The girls shown in the clip, which attracted more than 50,000 views by Friday, are aged between 15 and 18.

They are sitting on the floor in their school uniforms, with a bottle of alcohol at their feet.

One of the pupils is also seen smoking what appears to be dagga.

Department spokesperson Malibongwe Mtima drew parallels between the incident at the school and the Enyobeni tavern tragedy in East London, where 21 youngsters died on June 26.

“We are shocked about this incident, especially after the deaths of learners in East London,” Mtima said.

“Schools reflect what is happening in society but are not selling illegal substances.

“The learners have various ways of getting hold of it.”

St Thomas Senior Secondary principal Jacqueline Gorgonzola, who lamented the “shocking behaviour” of the adolescents, said the incident happened on Monday last week during break time.
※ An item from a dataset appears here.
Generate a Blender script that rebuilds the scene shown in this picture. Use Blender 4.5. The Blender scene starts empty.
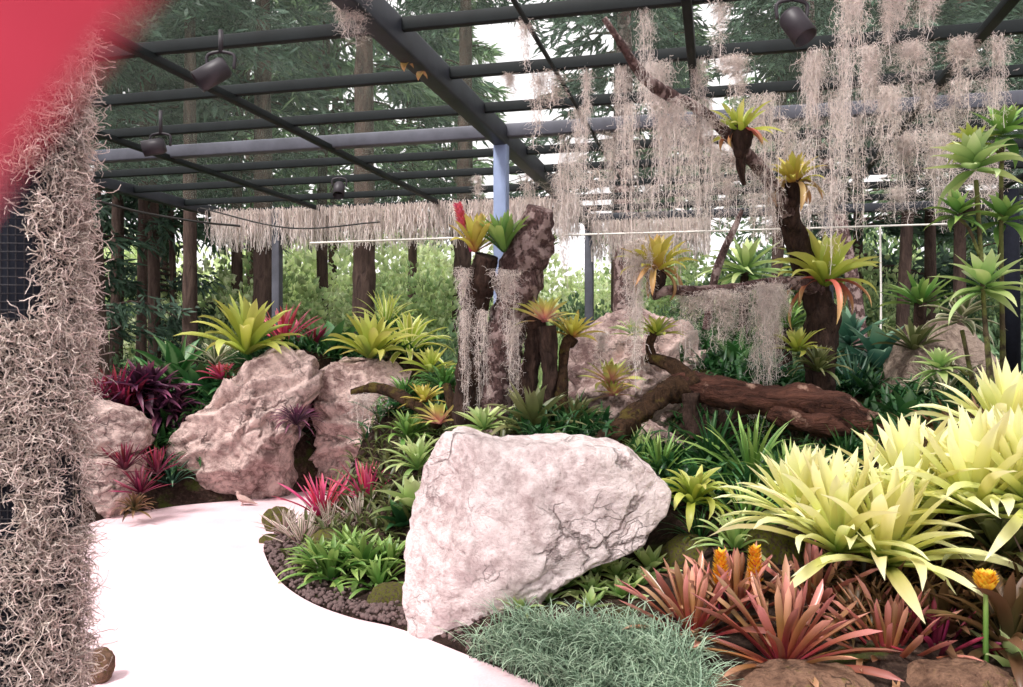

Though it was unclear how the footage, which was taken by one of the girls, was shared, the school suspects the clip was sent to an inmate at a Gqeberha prison, who may have shared it.

“We will have a disciplinary hearing with parents, the SGB, and educators serving on the disciplinary committee,” she said.

“The evidence is clear as they are all in the video.

“Learners can’t bring a bottle of alcohol to the school and think they can get away with it.”

DA MPL Yusuf Cassim and ward committee member Clive Burke visited the school on Friday to determine how the incident could have happened under the school’s watch.

After the visit, Cassim said the party was preparing to table a motion for debate in the provincial legislature.

“In the legislature, I’m going look into the availability of drug-testing resources for schools,” he said.

“In the previous sitting, I tabled a motion on putting together an Expanded Public Works Programme (EPWP) [initiative] for school safety ambassadors to assist in monitoring at our schools.

“Additionally [the DA] is calling for rehabilitation and treatment centres specialising in assisting learners.

“You can’t deal with this issue without a treatment component.”

Mtima agreed that a lack of testing resources was a setback for schools plagued by substance abuse in the northern areas.

When asked how his department was addressing the issue, Mtima said it would seek assistance from the national basic education department for the necessary equipment.

“Educators are not police and can only do so much.

“Increased scanners or metal detectors and empowerment sessions from all stakeholders are also needed.

“There is not enough safety at our schools.

“We need more parent support and more safety patrols.

“We need parents to take responsibility for the behaviour of their children.

Mtima said it could take a while to establish pupil-centred rehabilitation and treatment centres to counter the effects of drug and alcohol abuse.

“We welcome [the suggestion of setting up] substance abuse rehab centres,” he said.